We’re initially introduced to Giovanni Lombardo Radice sermonizing as the paganized pastor and cult leader Henrik Brandr before they slice open a naked woman wrists and drink her blood from a single chalice.  Right from the get-go, “Baphomet” hits us with the 80’s circa Italian star power of the “Cannibal Ferox” and “StageFright” actor.  The blood trickles down from there once we’re introduced to the Richardson family, headed by the patriarchal Jacob Richardson in “Mother’s Boys” Colin Ward.  Ward’s a convincing father figure, rugged and surly in showing off his rough and tough cowboy swagger, yet also sensitively compassionate in a broad range of acting experience.   However, that’s about as far as Jacob Richardson impresses as the character levels out, sulking over the loss of his son-in-law Mark Neville (Matthan Harris), wife Elena (Ivy Opdyke) and daughter’s unborn baby after his force to be reckoned with verbal encounter with one of the cult leaders offering him a lump sum of moolah for his land; instead, Richardson’s daughter, Rebecca Neville (Rebecca Weaver) takes a family first lead by engine searching and watching video tutorials on the nature of black and white witches.  After easily tracking down and skyping with witch expert played by Dani Filth, lead vocalist of metal band Cradle of Filth, a obsessed Rebecca becomes hellbent on resurrecting her Great White shark masticated husband, Mark, with the help of good witch Marybeth (Charlotte Bjornbk, “Cannibal Corpse Killers”) and this is where things go awry for the narrative.  Only a self-absorbed director would kill himself off extravagantly in character, saw fit to be resurrected for the sole purpose of love, and then become the ultimate hero of the story that leaves his wife and father-in-law in glory’s dust trail. “Baphomet” supporting roles from Gerardo Davila (“Ticked Off Trannies With Knives”), Stephen Brodie (“Puppet Master: The Littlest Reich”), and Nick Perry as the cult-sought demon.

Filled with blood sacrifices, family curses, killer sharks, and a pitiless grey demon, certain viewpoints embody that very black magic archetype of the historical devil dealings engrained into “Baphomet, but what specifically the Harris brings to the obscure budget horror smorgasbord is a platter of tasteless derivativity and bland storytelling, flavored with peppered gore granules and a pinch of pop culture icons. “The film opens engagingly enough with spilling the blood of a fully naked woman so everyone can play pass the cup of virgin blood in order to appease their dark lord and then we’re firmly segued into the happiness of the Richardson family until Jacob Richardson declines a money offer for his land.

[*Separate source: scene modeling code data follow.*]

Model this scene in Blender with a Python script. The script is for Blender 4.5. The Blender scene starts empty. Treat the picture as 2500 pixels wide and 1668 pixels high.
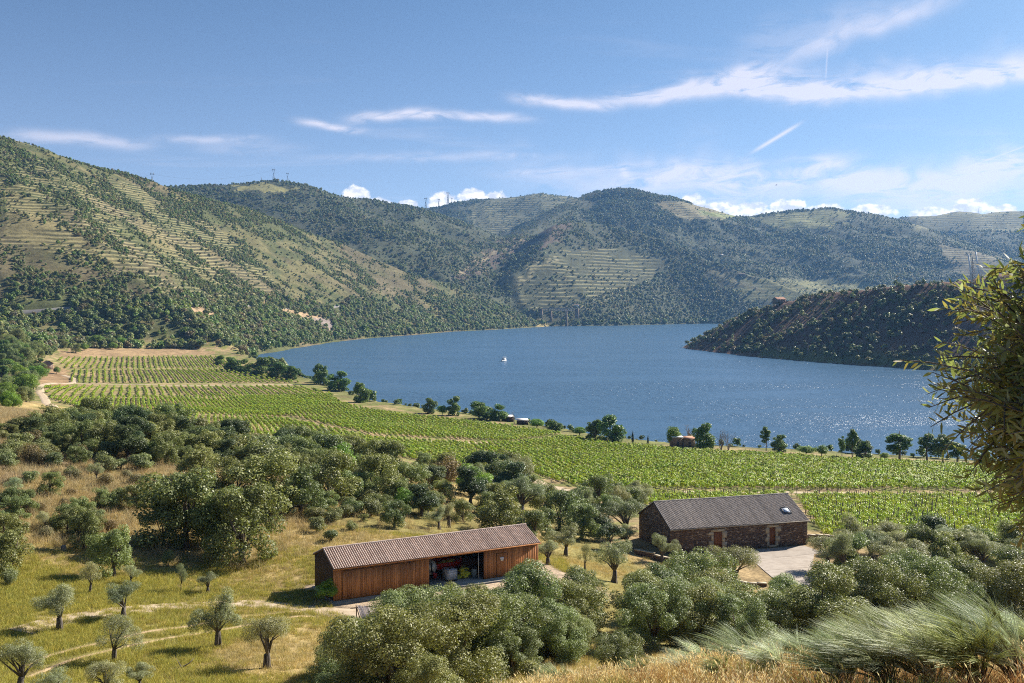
import bpy, math, random
import numpy as np
from mathutils import Vector, Matrix

# ------------------------------------------------------------------ camera, sky, sun, exposure
scene = bpy.context.scene
col = scene.collection
R = math.radians
F = 2430.0            # focal length in photo pixels (2500 wide)
HOR = 740.0           # horizon line in the photo
CAMZ = 62.0           # camera height above the river
SUN_AZ = 40.0         # degrees right of the viewing direction, measured from +x towards +y
SUN_EL = 34.0

cam_data = bpy.data.cameras.new('camera')
cam_data.sensor_width = 36.0
cam_data.lens = 36.0 * F / 2500.0
cam_data.shift_y = (HOR - 834.0) / 2500.0
cam_data.clip_start = 0.2
cam_data.clip_end = 30000
cam_data.dof.use_dof = True
cam_data.dof.focus_distance = 120.0
cam_data.dof.aperture_fstop = 16.0
cam = bpy.data.objects.new('camera', cam_data)
cam.location = (0, 0, CAMZ)
cam.rotation_euler = (R(90), 0, 0)
col.objects.link(cam)
scene.camera = cam

scene.view_settings.view_transform = 'Standard'
scene.view_settings.look = 'None'
scene.view_settings.gamma = 1.0
scene.view_settings.use_curve_mapping = False
scene.view_settings.exposure = 1.0
scene.cycles.max_bounces = 6
scene.cycles.diffuse_bounces = 3
scene.cycles.glossy_bounces = 2
scene.cycles.transmission_bounces = 3
scene.cycles.transparent_max_bounces = 4
scene.cycles.volume_bounces = 0
scene.cycles.use_denoising = False
scene.cycles.denoising_input_passes = 'RGB_ALBEDO_NORMAL'
scene.cycles.denoising_prefilter = 'ACCURATE'
scene.cycles.filter_width = 1.05
scene.cycles.use_adaptive_sampling = False
scene.cycles.sample_clamp_direct = 7.0
scene.cycles.sample_clamp_indirect = 4.0

sun_dir = Vector((math.cos(R(SUN_AZ)) * math.cos(R(SUN_EL)), math.sin(R(SUN_AZ)) * math.cos(R(SUN_EL)), math.sin(R(SUN_EL))))
sun_data = bpy.data.lights.new('sun', 'SUN')
sun_data.energy = 5.0
sun_data.angle = R(0.53)
sun_data.color = (1.0, 0.93, 0.82)
sun = bpy.data.objects.new('sun', sun_data)
sun.rotation_euler = sun_dir.to_track_quat('Z', 'Y').to_euler()
col.objects.link(sun)


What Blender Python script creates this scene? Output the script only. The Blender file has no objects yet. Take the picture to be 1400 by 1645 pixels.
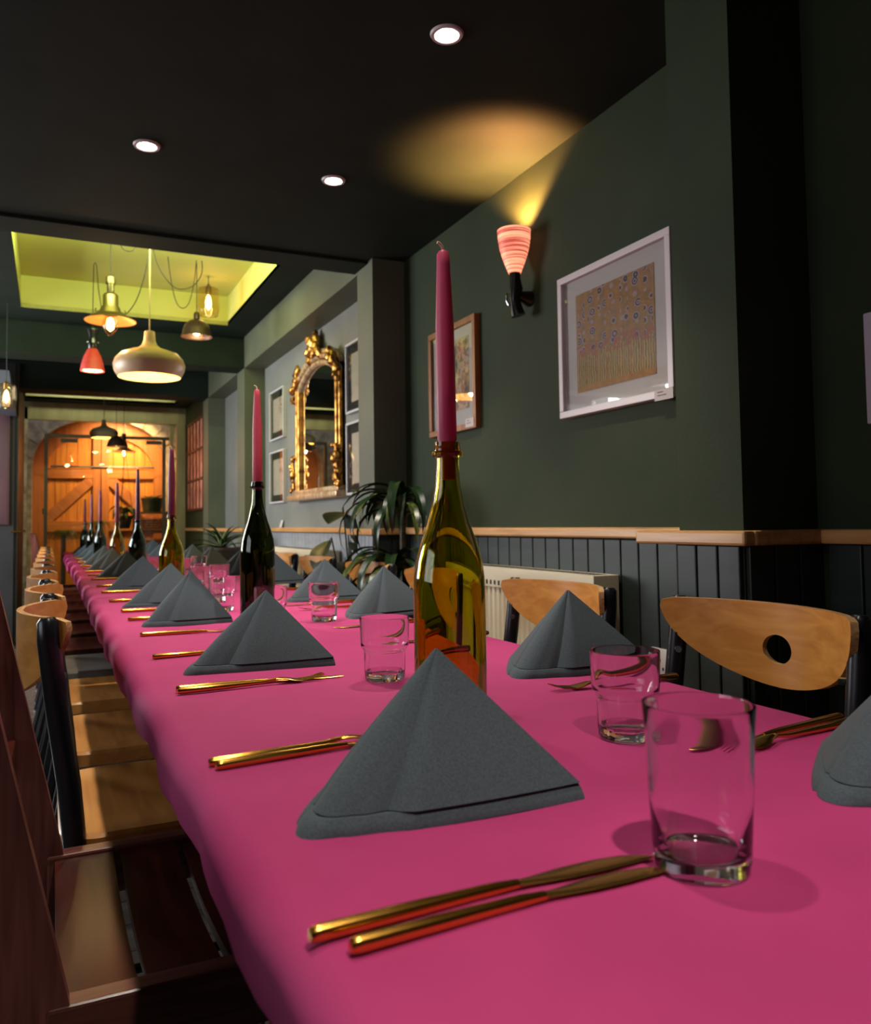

Spilling blood into the ocean and leaving dead, crucified birds on the porch enacts a deadly curse that sends sharks and snakes into a murderous rage. Up to this point, Harris has control of the story with some decent editing work and effective bitesize prosthetics to actually descend hell’s wrath upon an ingenious family. I could even look past the wild and impetuous decision to resurrect the dead boyfriend after his fatal encounter with a Great White, but when the third act’s last stand against cult comes knocking at the door, the script chokes on a grotesque amount of happenstance and exposition. For example, when the sheriff and deputies arrive at the Richardson house on Jacob Richardson’s whim that the cult might be outside their doorstep, one of his deputies randomly pulls out of a bag of large scale dynamite his cousin uses on at a jobsite, thinking the ACME-sized TNT would come in handy. Mark also decides to blow his undead cover, exposing himself to the officers in a screw-it moment of “yeah, I don’t care.” Soon after, a “Harry Potter and the Deathly Hallows Part II” battle ensues between the deluging cult and the defending Richardsons/Officers and many main characters parish during the skirmish fruitlessly and effortlessly to the point where they might as well have been non-essential to the story supporting parts. Also – the lack of considerable screen time of Baphomet and the demon child lays waste to a perfectly good title, in my humble opinion.

Perhaps one of the few Cleopatra Entertainment, a subsidiary banner of Cleopatra Records, to not be accompanied with a soundtrack compact disc with the Blu-ray, distributed by MVD Visual. The single disc BD-25 release is perhaps one of the few trimmer releases from Cleopatra Entertainment and is presented in HD 1080p in a widescreen 2.37:1 aspect ratio. Generally speaking, the music mogul company has continuously be consistent on their video and audio Blu-ray releases. The details are rather defined looking and sharp with blacks, and there are many black scenes, noticeably inky without that dim lit tinge of gray. Some of the underwater sequences and the video chat calls with Dani Filth are murky and at a lower rate than due to Filth filming his scenes literally from the UK on a video call for most of film. Two English language audio options are available – a Dolby Digital 5.1 surround sound mix and a Stereo 2.0. Flipping back and forth between the two option, the devil is in the file track details but both mixes sound frightfully the same down to the climatic explosions. Bravo on the depth and range that captures rightfully the echoes of high vaulted ceilings and the positioning of characters. Dialogue is clearly present and mostly natural with aside from Gerardo Davila, the Sheriff in the film, in what discerns to be a soundstage track layover of his dialogue. When he speaks, Gerardo doesn’t seem to be sharing the same dialogue space with his costars in an unnatural vocal delivery of his role. While there is no soundtrack disc to rock to, the hefty bonus material is a shocker with deleted and extended scenes, outtakes, a music video ‘Shellshock” from Tank featuring Dani Filth, behind the scenes pictures, Dani Filth backstage interview, Jason Millet’s storyboards, and a teaser trailer. Tickled me unimpressed by Matthan Harris’ “Baphomet” that hinges on uninspired cult creed. For me, special effects wins top prize and a giant handful of bonus material is the only thing that arises out of “Baphomet” from the wells of damnation.